WHAT YOU NEED TO DO -
What is the number of lines containing "pixels"? Give only that number.

DATA FOR THE TASK -
■ ■ ■ ■ ■
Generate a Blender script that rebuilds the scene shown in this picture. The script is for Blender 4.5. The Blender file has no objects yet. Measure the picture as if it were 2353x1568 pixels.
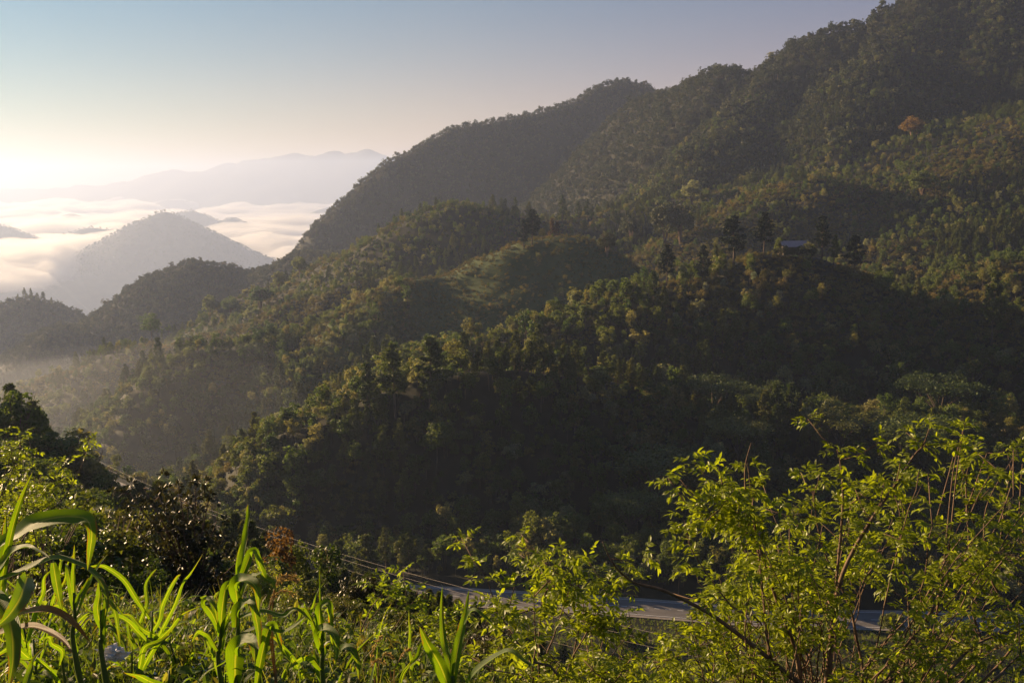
import bpy, math, random
import numpy as np
from mathutils import Vector, Matrix

C = bpy.context.scene
COL = C.collection
# ------------------------------------------------------------------ camera
FPX = 2287.0                      # focal length in pixels of a 2352 x 1568 picture (35 mm on full frame)
PITCH = math.radians(9.17)
cam_d = bpy.data.cameras.new('camera'); cam = bpy.data.objects.new('camera', cam_d); COL.objects.link(cam)
cam_d.sensor_width = 36.0; cam_d.lens = 36.0 * FPX / 2352.0
cam_d.clip_start = 0.05; cam_d.clip_end = 60000
cam.rotation_euler = (math.pi / 2 - PITCH, 0, 0)
C.camera = cam

# ------------------------------------------------------------------ sky and sun
SUN_AZ, SUN_EL = math.radians(-59), math.radians(14)
w = bpy.data.worlds.new('World'); C.world = w; w.use_nodes = True
nt = w.node_tree
sky = nt.nodes.new('ShaderNodeTexSky'); sky.sky_type = 'NISHITA'; sky.sun_disc = False
sky.sun_elevation = SUN_EL; sky.sun_rotation = SUN_AZ
sky.altitude = 900; sky.air_density = 1.0; sky.dust_density = 0.0; sky.ozone_density = 1.0
# the sky's own tint: cooler towards the sun side's top, lilac away from it, peach low down
geo = nt.nodes.new('ShaderNodeTexCoord'); sep = nt.nodes.new('ShaderNodeSeparateXYZ'); nt.links.new(geo.outputs['Generated'], sep.inputs[0])
def world_ramp(out, stops, lo, hi):
    mr = nt.nodes.new('ShaderNodeMapRange'); mr.inputs['From Min'].default_value = lo; mr.inputs['From Max'].default_value = hi
    r = nt.nodes.new('ShaderNodeValToRGB'); e = r.color_ramp.elements
    e[0].position, e[0].color = stops[0][0], (*stops[0][1], 1); e[1].position, e[1].color = stops[-1][0], (*stops[-1][1], 1)
    for p, c in stops[1:-1]: e.new(p).color = (*c, 1)
    nt.links.new(out, mr.inputs['Value']); nt.links.new(mr.outputs[0], r.inputs[0]); return r.outputs[0]
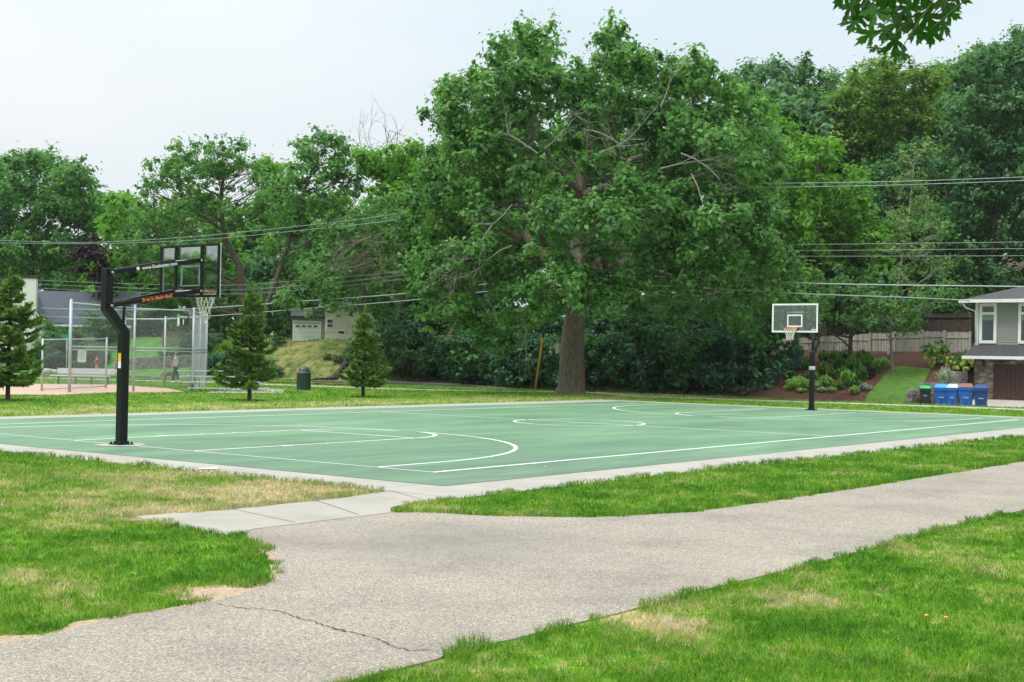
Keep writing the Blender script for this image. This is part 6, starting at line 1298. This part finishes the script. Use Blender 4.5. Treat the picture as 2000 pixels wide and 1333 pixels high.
# ------------------------------------------------------------------ maple branch over the camera's right
def maple():
    base = CAM+Vector((math.cos(YAW-.80), math.sin(YAW-.80), 0))*5.2; base.z = 0
    root = thing('overhanging_maple', 'maple whose lobed dark green leaves hang into the top right of the view', 'tree', base)
    mb = MB(); mb.tube([base+Vector((0, 0, -.2)), base+Vector((0, 0, 1.5)), base+Vector((.1, .05, 3.2)), base+Vector((.2, .1, 6))], [.24, .18, .15, .09], 12, False)
    tipc = at(1760, -60, 3.75); b0 = base+Vector((.1, .05, 3.0)); pts = [b0.lerp(tipc, t_)+Vector((0, 0, .35*math.sin(t_*3.14))) for t_ in (0, .25, .5, .75, 1)]
    mb.tube(pts, [.07, .05, .035, .02, .008], 8, False)
    hl = [(.05, -.30), (.16, -.36), (.34, -.46), (.60, -.40), (.46, -.26), (.50, -.16), (.20, -.06), (.44, .06), (.50, .18), (.66, .20), (.90, .44), (.66, .44), (.62, .58), (.44, .42), (.30, .34), (.12, .16), (.16, .38), (.30, .50), (.24, .60), (.30, .74), (.12, .70), (0, 1.08)]
    out = [(0, -.26)]+hl+[(-x, y) for x, y in reversed(hl[:-1])]
    V, F_, lv = [], [], []
    def leaf(c, down, nrm, s_, v):
        down = down.normalized(); sd_ = nrm.cross(down).normalized(); nn = down.cross(sd_); o_ = len(V); V.append(c)
        for x, y in out: V.append(c+sd_*(x*s_)+down*(y*s_)+nn*(s_*(-.18*(x*x)*1.6+.05*math.sin(5*y))))
        n = len(out)
        for i in range(n): F_.append((o_, o_+1+i, o_+1+(i+1) % n)); lv.append(v)
    spots_ = [(1662, 14, .055, .45), (1668, 44, .05, -.5), (1708, 22, .06, .9), (1700, 66, .055, -.9), (1748, 82, .062, .1), (1772, 18, .065, -.7), (1812, 34, .062, .6), (1842, 6, .06, 1.1), (1796, 66, .05, .9), (1712, 94, .032, -1.0), (1752, 48, .05, 1.4), (1842, 48, .048, .7), (1872, -8, .045, .9), (1690, -10, .06, .1), (1745, -5, .06, -1.2), (1800, -10, .06, .6), (1648, -10, .05, -.6), (1728, 58, .045, -.2), (1786, 52, .05, -1.3), (1820, 66, .042, 0.), (1855, 28, .045, 1.3), (1680, 30, .05, 1.2), (1730, 8, .055, -.3), (1762, 104, .03, .2)]
    for i in range(26): spots_.append((random.uniform(1640, 1990), random.uniform(-260, -40), random.uniform(.06, .085), random.uniform(-.7, .7)))
    for px, py, s_, rot in spots_:
        dd = 3.75+random.uniform(-.22, .22); c = at(px, py, dd); down = -cU*math.cos(rot)+cR*math.sin(rot)+cF*random.uniform(-.5, .5); nrm = (cF*-1+cU*random.uniform(-.9, .9)+cR*random.uniform(-.9, .9)).normalized(); leaf(c, down, nrm, s_, random.uniform(.2, .8))
        a = c-down.normalized()*s_*.4; t_ = pts[4].lerp(pts[3], random.random()*.8); mb.tube([t_, t_.lerp(a, .5)-Vector((0, 0, .0)), a], [.004, .0025, .0016], 4, False)
    for i in range(260):   # the rest of this bough, outside the picture
        t_ = random.uniform(0, .8); c = pts[0].lerp(pts[4], t_)+Vector((random.gauss(0, .3), random.gauss(0, .3), random.gauss(.55, .22))); leaf(c, Vector((random.gauss(0, .4), random.gauss(0, .4), -1)), Vector((random.gauss(0, 1), random.gauss(0, 1), .4)).normalized(), .075, random.random())
    for i in range(700):
        d = Vector((random.gauss(0, 1), random.gauss(0, 1), random.gauss(0, .8))).normalized(); c = base+Vector((.3, .1, 6.2))+Vector((d.x*2.0, d.y*2.0, d.z*1.7)); leaf(c, Vector((random.gauss(0, .4), random.gauss(0, .4), -1)), d, .09, random.random())
    mb.build('trunk', BARK, root); npmesh('foliage', [tuple(v) for v in V], F_, LF['maple'], root, lv)
maple()
# lawn patch blades
_lp = [PU(1687, 780, 49.7), PU(1787, 783, 49.7), PU(1818, 732, 56), PU(1742, 730, 56.4)]
grass_field('bank_grass', [[(p.x, p.y) for p in _lp]], [], 55, 90, K0*.35, 'mown lawn patch sloping up beside the mulch bed', 1.1, .9)
grass_field('slope_grass', [[(p[0], p[1]) for p in (TP(425, 744), TP(740, 755), at(735, 690, 101), at(470, 690, 108))]], [], 70, 125, K0*.12, 'rough dry grass on the slope below the cream house', 2.2, 1.)
# dandelions and litter specks
for px, py, lb in ((1809, 1221, 'left'), (1847, 1225, 'right')):
    p = G(px, py); root = thing('dandelion', '%s yellow dandelion flower in the lawn at the lower right' % lb, 'flower', p, 'dandelions in the lawn'); mb = MB(); mb.tube([p, p+Vector((0, 0, .06))], .002, 4); mb.build('stem', LF['bright'], root); mb = MB(); mb.lathe([(0, .078), (.012, .076), (.017, .068), (.006, .06)], 10, p); mb.build('flower', YEL, root)

# thin summer haze
mh = bpy.data.materials.new('haze'); mh.use_nodes = True; nh = mh.node_tree; nh.nodes.remove(nh.nodes['Principled BSDF'])
vh = nh.nodes.new('ShaderNodeVolumePrincipled'); vh.inputs['Color'].default_value = (.93, .97, 1, 1); vh.inputs['Density'].default_value = .00014; vh.inputs['Anisotropy'].default_value = .2
nh.links.new(vh.outputs[0], nh.nodes['Material Output'].inputs['Volume'])
mb = MB(); mb.box((-820, -820, -2), (900, 920, 45)); tag(mb.build('haze', mh), kind='stuff')
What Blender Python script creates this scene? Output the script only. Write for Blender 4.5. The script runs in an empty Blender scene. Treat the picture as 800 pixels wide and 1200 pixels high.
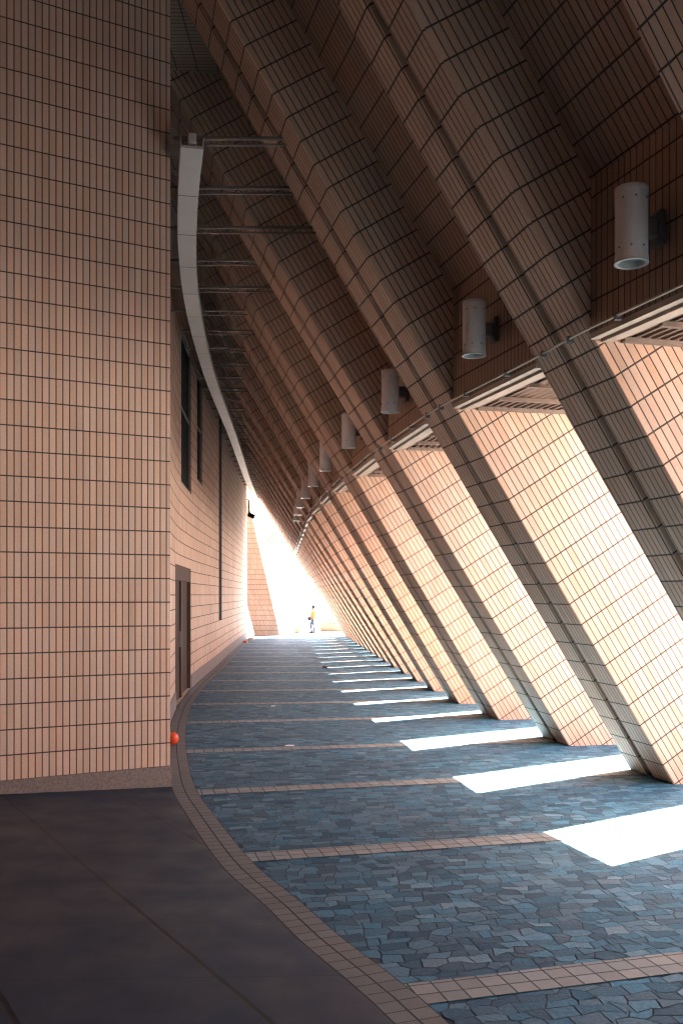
■ ■ ■ ■ ■
RESULT BELOW -
4